Designed formation of nitrogen-doped caramel sheathed bilateral hybrid oxides nanoarrays as ultra-stable anode for high-areal-capacity lithium-ion batteries

Nanoarrays have aroused great concern in boosting the cyclic stability of lithium-ion batteries because of their prominent superiorities in shortening diffusion path of Li⁺ ions, and resolving disadvantages of poor anchor ability of active materials.
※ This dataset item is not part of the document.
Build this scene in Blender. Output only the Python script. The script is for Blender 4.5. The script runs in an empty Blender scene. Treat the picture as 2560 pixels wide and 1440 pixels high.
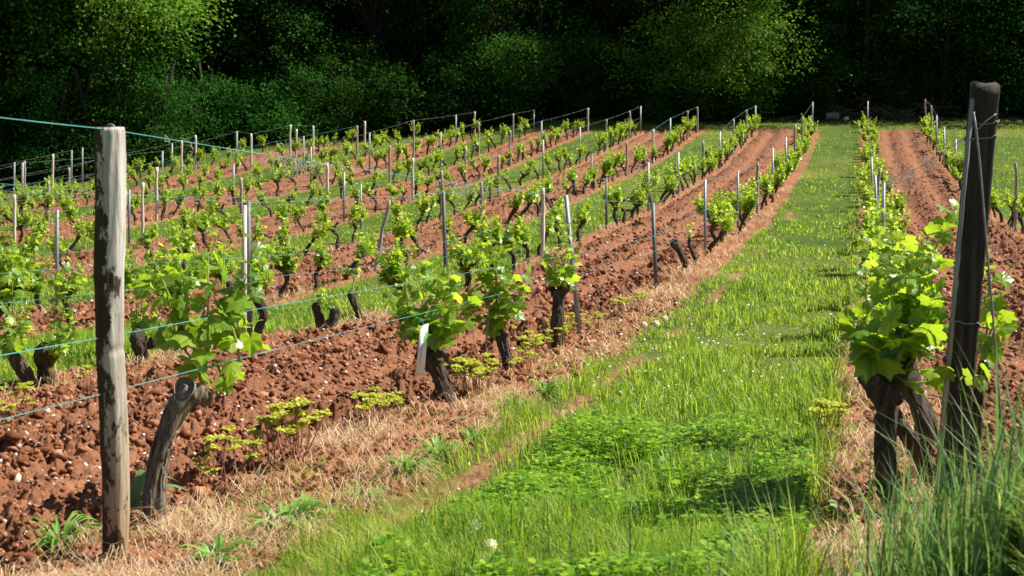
import bpy, math
import numpy as np
from mathutils import Vector

RNG = np.random.default_rng(7)
sc = bpy.context.scene
COL = sc.collection

# ------------------------------------------------------------------ camera frame (metres; camera lens centre at height CZ)
F, CX, CY, VX = 3556.0, 1280.0, 720.0, 2154.0
TH = math.radians(8.32)
CT, ST = math.cos(TH), math.sin(TH)
CZ = 1.5
D0 = 4.10                      # metres per depth unit of the survey
SL = (VX - CX) / F             # drift of the vine rows across the view per metre of depth


def cam_pt(px, py, D):
    """world point seen at px,py at camera depth D (metres)"""
    xc = (px - CX) / F * D
    yc = -(py - CY) / F * D
    return np.array([xc, D * CT + yc * ST, -D * ST + yc * CT + CZ])


def ray_at_y(px, py, y):
    p = cam_pt(px, py, 1.0) - np.array([0, 0, CZ])
    p = p * (y / p[1])
    return p + np.array([0, 0, CZ])


# ------------------------------------------------------------------ noise
def _h(ix, iy, seed):
    n = (ix.astype(np.int64) * 374761393 + iy.astype(np.int64) * 668265263 + seed * 974634541) & 0xFFFFFFFF
    n = ((n ^ (n >> 13)) * 1274126177) & 0xFFFFFFFF
    n = n ^ (n >> 16)
    return (n & 0xFFFFFF).astype(np.float64) / float(0xFFFFFF) * 2 - 1


def noise2(x, y, seed=0):
    x = np.asarray(x, float); y = np.asarray(y, float)
    ix = np.floor(x); iy = np.floor(y)
    fx = x - ix; fy = y - iy
    fx = fx * fx * (3 - 2 * fx); fy = fy * fy * (3 - 2 * fy)
    a = _h(ix, iy, seed); b = _h(ix + 1, iy, seed); c = _h(ix, iy + 1, seed); d = _h(ix + 1, iy + 1, seed)
    return (a * (1 - fx) + b * fx) * (1 - fy) + (c * (1 - fx) + d * fx) * fy


def fbm(x, y, seed=0, octv=3):
    s = 0; a = 1.0; t = 0
    for i in range(octv):
        s = s + a * noise2(x * 2 ** i, y * 2 ** i, seed + i * 17); t += a; a *= .5
    return s / t


def unit(v): return v / (np.linalg.norm(v, axis=-1, keepdims=True) + 1e-9)


def sstep(a, b, x):
    t = np.clip((np.asarray(x, float) - a) / (b - a), 0, 1)
    return t * t * (3 - 2 * t)


# ------------------------------------------------------------------ terrain
_R1 = [(1, 1385), (1.785, 1015), (2.61, 850), (3.63, 735), (4.85, 637), (6.03, 580), (7.1, 545), (8.4, 495), (11.2, 420), (15, 328), (16.4, 292)]
_pts = [cam_pt(VX - 1864 / d, y, d * D0) for d, y in _R1]
_gy = [-200, 0, 2, 3] + [p[1] for p in _pts] + [72, 80, 100, 150, 320]
_gz = [.25, .25, .25, .2] + [p[2] for p in _pts] + [_pts[-1][2] + .3, _pts[-1][2] + 2, _pts[-1][2] + 11, _pts[-1][2] + 35, _pts[-1][2] + 80]
_ty = np.linspace(-200, 320, 5201)
_tz = np.interp(_ty, _gy, _gz)
for w in (9, 9, 15):
    _tz = np.convolve(np.pad(_tz, w, mode='edge'), np.ones(2 * w + 1) / (2 * w + 1), 'valid')
_dx = [-200, -60, -25, -17, -14.2, -13.1, -12, -11, -9.5, -6, -4.2, -2.5, -1.2, 0, 2, 200]
_dz = [4, 3.2, 2.3, 1.55, 1.12, .86, .65, .55, .47, .43, .39, .31, .25, .12, 0, 0]


def gbase(x, y):
    """smooth ground height"""
    z = np.interp(y, _ty, _tz)
    z = z - np.interp(x, _dx, _dz) * sstep(8, 18, y)
    bank = .5 * sstep(.40, 1.10, x) * (1 - sstep(2.5, 3.7, y))
    return z + bank


def depth_of(x, y):
    return y * CT - (np.interp(y, _ty, _tz) - CZ) * ST


def u_of(x, y):
    return x - SL * depth_of(x, y)


U0 = 216 / 867.0; SP = 2080 / 867.0


def row_pt(k, D, du=0.0):
    """ground position on vine row k at camera depth D"""
    x = U0 - SP * k + du + SL * D
    y = D
    for _ in range(4):
        y = (D + (float(gbase(x, y)) - CZ) * ST) / CT
    return x, y


def lane(x, y):
    u = u_of(x, y)
    w = .05 * noise2(np.asarray(x) * 1.3, np.asarray(y) * 1.3, 5)
    s = (U0 - u + w) / SP
    n = np.floor(s); fr = s - n
    return u, s, n, fr


ENDK = {9: 61.0, 10: 58.0, 11: 54.5, 12: 52.0, 13: 50.0}


def row_end(k):
    k = np.asarray(k, float)
    return np.interp(k, [-30, 8, 9, 10, 11, 12, 13, 14], [62, 61.5, 60.5, 57.5, 54.5, 52.5, 50, 48])


def zones(x, y):
    """weights soil, straw, grass, track"""
    u, s, n, fr = lane(x, y)
    D = depth_of(x, y)
    inside = (1 - sstep(-.3, .9, D - row_end(s) - .5 * noise2(x * .8, y * .8, 9))) * (s > -3) * (s < 13.6) * sstep(2.7, 3.4, D + .25 * noise2(x * 2, y * 2, 19))
    soil_lane = ((np.mod(n, 2) == 1) & (n >= -1)).astype(float)
    du = np.minimum(fr, 1 - fr) * SP
    nz = .5 * fbm(x * 3, y * 3, 21, 2)
    # strip of dead grass under each row
    wl = np.where(soil_lane > 0, .15, .24) + .13 * nz
    wl = np.where((n == 0) & (fr > .5), np.interp(D, [5, 14, 30], [.50, .42, .35]) + .17 * nz, wl)
    wl = np.where((n == 0) & (fr <= .5), .30 + .12 * (1 - sstep(6, 14, D)) + .12 * nz, wl)
    wl = np.where((n % 2 == 0) & (fr < .5) & (n > 0), .20 + .15 * nz, wl)
    straw = 1 - sstep(wl - .07, wl + .07, du)
    straw = np.where(s < -1.4, 0, straw) * inside
    soil = soil_lane * (1 - straw) * inside
    trk = np.exp(-((u + 1.47) / .085) ** 2) * (n == 0) * inside * sstep(-.25, .35, fbm(x * 1.2, y * .9, 31, 2) + .9 * (1 - sstep(5, 9, D)) - .3 * sstep(12, 20, D))
    grass = np.clip(1 - straw - soil, 0, 1)
    trk = np.clip(trk, 0, 1)
    return soil, straw * (1 - trk), grass * (1 - trk), trk, fr, n


def relief(x, y, z0=None):
    soil, straw, grass, trk, fr, n = zones(x, y)
    # plough ridges running with the rows
    prof = .062 * np.cos((fr - .5) * 2 * math.pi * 3) + .03 * np.cos((fr - .5) * 2 * math.pi)
    tr = np.exp(-((fr - .33) / .07) ** 2) + np.exp(-((fr - .67) / .07) ** 2)
    d1 = np.abs(noise2(x * 7, y * 7, 1)); d2 = np.abs(noise2(x * 17, y * 17, 2)); d3 = np.abs(noise2(x * 41, y * 41, 3))
    amp = (1 - .65 * tr) * (.75 + .5 * noise2(x * .9, y * .9, 4))
    d0 = np.abs(noise2(x * 3.1, y * 3.1, 12))
    d4 = np.abs(noise2(x * 83, y * 83, 13))
    cl = (.085 * d0 + .095 * d1 + .078 * d2 + .038 * d3 + .012 * d4 - .105) * amp
    h = soil * (prof * (.75 + .4 * noise2(x * .7, y * .5, 6)) + cl)
    h = h + straw * (-.022 + .03 * d0 + .03 * d1 + .03 * d2 + .018 * d3) + trk * (-.03 + .02 * d2 + .012 * d3) + grass * (.012 * d1 + .03 * fbm(x * .8, y * .8, 8, 2))
    return h


def ground_z(x, y):
    return gbase(x, y) + relief(np.asarray(x, float), np.asarray(y, float))


def gz(x, y):
    return float(ground_z(np.array([x]), np.array([y]))[0])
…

Herein, bilateral nanoarrays self-supporting electrode composed of Coca-Cola-based N-doped caramel sheathed NiCo₂O₄/Co₃O₄/Al₂O₃ in-situ anchored on Ni foam substrate was synthesized via microwave-assisted method. The morphologies of the inner and outer sides of Ni foam substrate are different. The in-situ formation of bilateral nanoarrays not only causes dissolution of interlayer to ingeniously form NiCo₂O₄, but also reinforces adhesion. Coca-Cola-based unique N-doped micro-mesoporous caramel is used for the first time to boost electrochemical performance. Specifically, the carbon/binder free bilateral nanoarrays electrode composed of Coca-Cola-based caramel sheathed NiCo₂O₄/Co₃O₄/Al₂O₃ possess a high reversible capacity (1.28 mA h cm⁻² at 0.5 mA cm⁻² for 200 cycles), exhibit ultra-stable and high rate cyclic stability (0.27 mA h cm⁻² at 4 mA cm⁻² over 2500 cycles, and 0.25 mA h cm⁻² at a high rate of 6 mA cm⁻² over 1500 cycles). This work proposes a rational strategy to enhance electrochemical performance for hybrid oxides self-supporting electrode.